▸ Given problem:
Drop every picture, then transcribe the remaining data exactly.

-------------------------

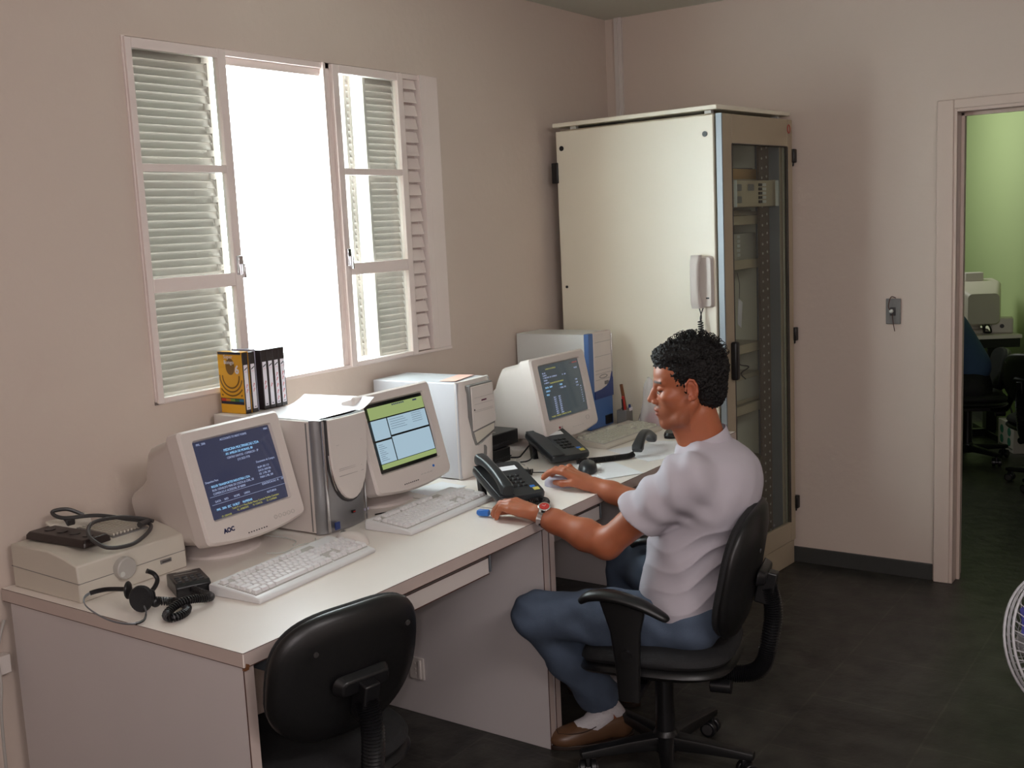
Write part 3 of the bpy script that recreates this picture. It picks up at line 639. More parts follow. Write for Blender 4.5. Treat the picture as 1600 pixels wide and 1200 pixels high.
mb = MB(); shield_mesh(mb, .176, .082, .343, .0005, .03); obj('shield_rim', mb, 'dgrey', fp, smooth=40)
mb = MB(); shield_mesh(mb, .166, .090, .342, -.0045, .03); sh_ = obj('shield_cover', mb, 'bay', fp, smooth=40)
mb = MB(); pts = [(x + .112, -.003, z) for x, z in shield(.170, .084, .343, 0, 0)][9:]; mb.tube(pts[8:], .0022, 6); mb.tube(pts[1:5], .0022, 6); obj('chrome_edge', mb, 'chrome', fp)
mb = MB()
mb.box(.06, .165, -.0128, -.011, .168, .169); mb.box(.06, .16, -.0128, -.011, .185, .1856); mb.box(.06, .15, -.0128, -.011, .19, .1906); mb.box(.055, .165, -.0120, -.010, .262, .2626)
obj('drive_seams', mb, 'thin', sh_)
mb = MB(); mb.cyl((.019, .004, .008), (.019, .004, .34), .0045, n=14); mb.cyl((.186, .006, .008), (.186, .006, .15), .003, n=10); obj('bright_pillar', mb, 'chrome', fp)
mb = MB(); mb.box(.112, .124, -.006, 0, .045, .053); obj('logo_plate', mb, 'black', fp); mb = MB(); mb.box(.1135, .1225, -.0075, -.0055, .0475, .0505); obj('logo_stripe', mb, 'red', fp)
mb = MB(); mb.box(.036, .056, -.0035, 0, .012, .034); obj('blue_sticker', mb, 'darkblue', fp); mb = MB(); mb.box(.178, .198, .006, .009, .034, .042); obj('badge', mb, 'lilac', fp)
# big white tower in the middle
pc2 = thing('computer_tower', 'large white tower with grey-edged drive bay cover, pink sheet on top', 'computer', (2.932, 2.256, DZ), R(1.5))
mb = MB(); mb.box(0, .20, .03, .405, .004, .343); obj('case', mb, 'white', pc2, bevel=.003)
mb = MB(); secs = []
for k in range(9):
    z = .002 + .344 * k / 8; d_ = .022 + .01 * math.sin(PI * k / 8) - (.01 if k in (0, 8) else 0)
    secs.append([(x, .036 - d_ * min(1, (1 - abs(2 * x / .2 - 1) ** 5) * 1.05), z) for x in [.2 * i / 14 for i in range(15)]] + [(.2, .04, z), (0, .04, z)])
mb.loft(secs); f2 = obj('front_panel', mb, 'bay', pc2, smooth=50)
bayp = [(.034, .332), (.172, .332), (.184, .22), (.176, .150), (.060, .115), (.044, .15), (.030, .22)]
mb = MB(); mb.prism(bayp, -.002, .02, 'y'); obj('bay_rim', mb, 'mgrey', f2, bevel=.003)
mb = MB(); mb.prism([(.037, .327), (.170, .327), (.1815, .185), (.041, .170)], -.006, .01, 'y'); by = obj('bay_cover', mb, 'bay', f2, bevel=.003)
mb = MB(); mb.prism([(.046, .165), (.174, .179), (.170, .155), (.062, .124)], -.0035, .006, 'y'); obj('lower_flap', mb, 'beige2', f2, bevel=.002)
mb = MB()
for z in (.285, .262, .24, .235): mb.box(.052, .165, -.0066, -.005, z, z + .0007)
obj('drive_seams', mb, 'thin', by)
mb = MB(); mb.box(.095, .125, -.0068, -.005, .270, .275); obj('drive_logo', mb, mat('maroon print', S(90, 30, 60), .5), by)
mb = MB(); mb.box(.048, .053, -.0072, -.005, .241, .247); obj('eject_button', mb, 'black', by)
mb = MB(); mb.tube(spline([(.060, -.0065, .118), (.1, -.0075, .130), (.168, -.005, .150)], 6), .002, 6); mb.tube([(.168, -.004, .152), (.150, -.004, .146), (.172, -.004, .142)], .0015, 5); obj('chrome_edge', mb, 'chrome', f2)
mb = MB(); mb.prism([(.112, .108), (.118, .1), (.116, .075), (.109, .062), (.113, .085)], -.0035, .02, 'y'); mb.tube(spline([(.109, -.003, .066), (.112, -.003, .04), (.105, -.003, .03)], 4), .001, 5); obj('power_button', mb, 'mgrey', f2)
mb = MB()
for k in range(4): mb.box(-.0008, .0, .10 + k * .012, .103 + k * .012, .075, .105 - k * .004)
obj('side_vents', mb, 'dgrey', pc2)
mb = MB(); mb.box(0, .155, 0, .062, 0, .0012); ps = obj('pink_sheet', mb, 'pink'); ps.location = (2.965, 2.315, DZ + .3455); ps.rotation_euler = (0, 0, R(12)); tag(ps, 'pink paper slip on top of the large white tower', 'paper')
# far tower with blue trim
pc3 = thing('computer_tower', 'tall tower with blue front trim behind the far monitor', 'computer', (3.868, 2.312, DZ), R(0))
mb = MB(); mb.box(0, .19, .02, .36, .004, .41); obj('case', mb, 'white2', pc3, bevel=.002)
mb = MB(); mb.box(.036, .19, -.004, .022, .155, .412); f3 = obj('front_panel', mb, 'beige', pc3, bevel=.006)
mb = MB(); mb.box(.0, .04, -.002, .022, .155, .412); mb.prism([(.0, .004), (.19, .004), (.19, .165), (.0, .165)], -.002, .022, 'y'); obj('blue_trim', mb, 'blue', pc3, bevel=.004)
mb = MB(); mb.prism([(.19, .28), (.182, .235), (.165, .20), (.135, .178), (.09, .168), (.036, .164), (.036, .13), (.19, .13)], -.0062, .0, 'y'); obj('blue_swoosh', mb, 'darkblue', f3)
mb = MB()
for z in (.37, .31, .25, .235, .21): mb.box(.045, .175, -.005, -.003, z, z + .001)
obj('drive_seams', mb, 'mgrey', f3)
mb = MB(); mb.tube([(.11 + .032 * math.cos(a_ * PI / 8), -.005, .222 + .007 * math.sin(a_ * PI / 8)) for a_ in range(17)], .0015, 5); mb.box(.12, .15, -.0065, -.003, .185, .2); obj('drive_details', mb, 'mgrey', f3)
mb = MB(); mb.box(.12, .175, -.006, .0, .012, .05); obj('card_slot', mb, 'black', pc3)
mb = MB(); mb.box(.182, .19, -.009, -.002, .21, .40); obj('chrome_strip', mb, 'chrome', pc3, bevel=.001)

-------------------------

▸ Completed exercise:
Write part 3 of the bpy script that recreates this picture. It picks up at line 639. More parts follow. Write for Blender 4.5. Treat the picture as 1600 pixels wide and 1200 pixels high.
mb = MB(); shield_mesh(mb, .176, .082, .343, .0005, .03); obj('shield_rim', mb, 'dgrey', fp, smooth=40)
mb = MB(); shield_mesh(mb, .166, .090, .342, -.0045, .03); sh_ = obj('shield_cover', mb, 'bay', fp, smooth=40)
mb = MB(); pts = [(x + .112, -.003, z) for x, z in shield(.170, .084, .343, 0, 0)][9:]; mb.tube(pts[8:], .0022, 6); mb.tube(pts[1:5], .0022, 6); obj('chrome_edge', mb, 'chrome', fp)
mb = MB()
mb.box(.06, .165, -.0128, -.011, .168, .169); mb.box(.06, .16, -.0128, -.011, .185, .1856); mb.box(.06, .15, -.0128, -.011, .19, .1906); mb.box(.055, .165, -.0120, -.010, .262, .2626)
obj('drive_seams', mb, 'thin', sh_)
mb = MB(); mb.cyl((.019, .004, .008), (.019, .004, .34), .0045, n=14); mb.cyl((.186, .006, .008), (.186, .006, .15), .003, n=10); obj('bright_pillar', mb, 'chrome', fp)
mb = MB(); mb.box(.112, .124, -.006, 0, .045, .053); obj('logo_plate', mb, 'black', fp); mb = MB(); mb.box(.1135, .1225, -.0075, -.0055, .0475, .0505); obj('logo_stripe', mb, 'red', fp)
mb = MB(); mb.box(.036, .056, -.0035, 0, .012, .034); obj('blue_sticker', mb, 'darkblue', fp); mb = MB(); mb.box(.178, .198, .006, .009, .034, .042); obj('badge', mb, 'lilac', fp)
# big white tower in the middle
pc2 = thing('computer_tower', 'large white tower with grey-edged drive bay cover, pink sheet on top', 'computer', (2.932, 2.256, DZ), R(1.5))
mb = MB(); mb.box(0, .20, .03, .405, .004, .343); obj('case', mb, 'white', pc2, bevel=.003)
mb = MB(); secs = []
for k in range(9):
    z = .002 + .344 * k / 8; d_ = .022 + .01 * math.sin(PI * k / 8) - (.01 if k in (0, 8) else 0)
    secs.append([(x, .036 - d_ * min(1, (1 - abs(2 * x / .2 - 1) ** 5) * 1.05), z) for x in [.2 * i / 14 for i in range(15)]] + [(.2, .04, z), (0, .04, z)])
mb.loft(secs); f2 = obj('front_panel', mb, 'bay', pc2, smooth=50)
bayp = [(.034, .332), (.172, .332), (.184, .22), (.176, .150), (.060, .115), (.044, .15), (.030, .22)]
mb = MB(); mb.prism(bayp, -.002, .02, 'y'); obj('bay_rim', mb, 'mgrey', f2, bevel=.003)
mb = MB(); mb.prism([(.037, .327), (.170, .327), (.1815, .185), (.041, .170)], -.006, .01, 'y'); by = obj('bay_cover', mb, 'bay', f2, bevel=.003)
mb = MB(); mb.prism([(.046, .165), (.174, .179), (.170, .155), (.062, .124)], -.0035, .006, 'y'); obj('lower_flap', mb, 'beige2', f2, bevel=.002)
mb = MB()
for z in (.285, .262, .24, .235): mb.box(.052, .165, -.0066, -.005, z, z + .0007)
obj('drive_seams', mb, 'thin', by)
mb = MB(); mb.box(.095, .125, -.0068, -.005, .270, .275); obj('drive_logo', mb, mat('maroon print', S(90, 30, 60), .5), by)
mb = MB(); mb.box(.048, .053, -.0072, -.005, .241, .247); obj('eject_button', mb, 'black', by)
mb = MB(); mb.tube(spline([(.060, -.0065, .118), (.1, -.0075, .130), (.168, -.005, .150)], 6), .002, 6); mb.tube([(.168, -.004, .152), (.150, -.004, .146), (.172, -.004, .142)], .0015, 5); obj('chrome_edge', mb, 'chrome', f2)
mb = MB(); mb.prism([(.112, .108), (.118, .1), (.116, .075), (.109, .062), (.113, .085)], -.0035, .02, 'y'); mb.tube(spline([(.109, -.003, .066), (.112, -.003, .04), (.105, -.003, .03)], 4), .001, 5); obj('power_button', mb, 'mgrey', f2)
mb = MB()
for k in range(4): mb.box(-.0008, .0, .10 + k * .012, .103 + k * .012, .075, .105 - k * .004)
obj('side_vents', mb, 'dgrey', pc2)
mb = MB(); mb.box(0, .155, 0, .062, 0, .0012); ps = obj('pink_sheet', mb, 'pink'); ps.location = (2.965, 2.315, DZ + .3455); ps.rotation_euler = (0, 0, R(12)); tag(ps, 'pink paper slip on top of the large white tower', 'paper')
# far tower with blue trim
pc3 = thing('computer_tower', 'tall tower with blue front trim behind the far monitor', 'computer', (3.868, 2.312, DZ), R(0))
mb = MB(); mb.box(0, .19, .02, .36, .004, .41); obj('case', mb, 'white2', pc3, bevel=.002)
mb = MB(); mb.box(.036, .19, -.004, .022, .155, .412); f3 = obj('front_panel', mb, 'beige', pc3, bevel=.006)
mb = MB(); mb.box(.0, .04, -.002, .022, .155, .412); mb.prism([(.0, .004), (.19, .004), (.19, .165), (.0, .165)], -.002, .022, 'y'); obj('blue_trim', mb, 'blue', pc3, bevel=.004)
mb = MB(); mb.prism([(.19, .28), (.182, .235), (.165, .20), (.135, .178), (.09, .168), (.036, .164), (.036, .13), (.19, .13)], -.0062, .0, 'y'); obj('blue_swoosh', mb, 'darkblue', f3)
mb = MB()
for z in (.37, .31, .25, .235, .21): mb.box(.045, .175, -.005, -.003, z, z + .001)
obj('drive_seams', mb, 'mgrey', f3)
mb = MB(); mb.tube([(.11 + .032 * math.cos(a_ * PI / 8), -.005, .222 + .007 * math.sin(a_ * PI / 8)) for a_ in range(17)], .0015, 5); mb.box(.12, .15, -.0065, -.003, .185, .2); obj('drive_details', mb, 'mgrey', f3)
mb = MB(); mb.box(.12, .175, -.006, .0, .012, .05); obj('card_slot', mb, 'black', pc3)
mb = MB(); mb.box(.182, .19, -.009, -.002, .21, .40); obj('chrome_strip', mb, 'chrome', pc3, bevel=.001)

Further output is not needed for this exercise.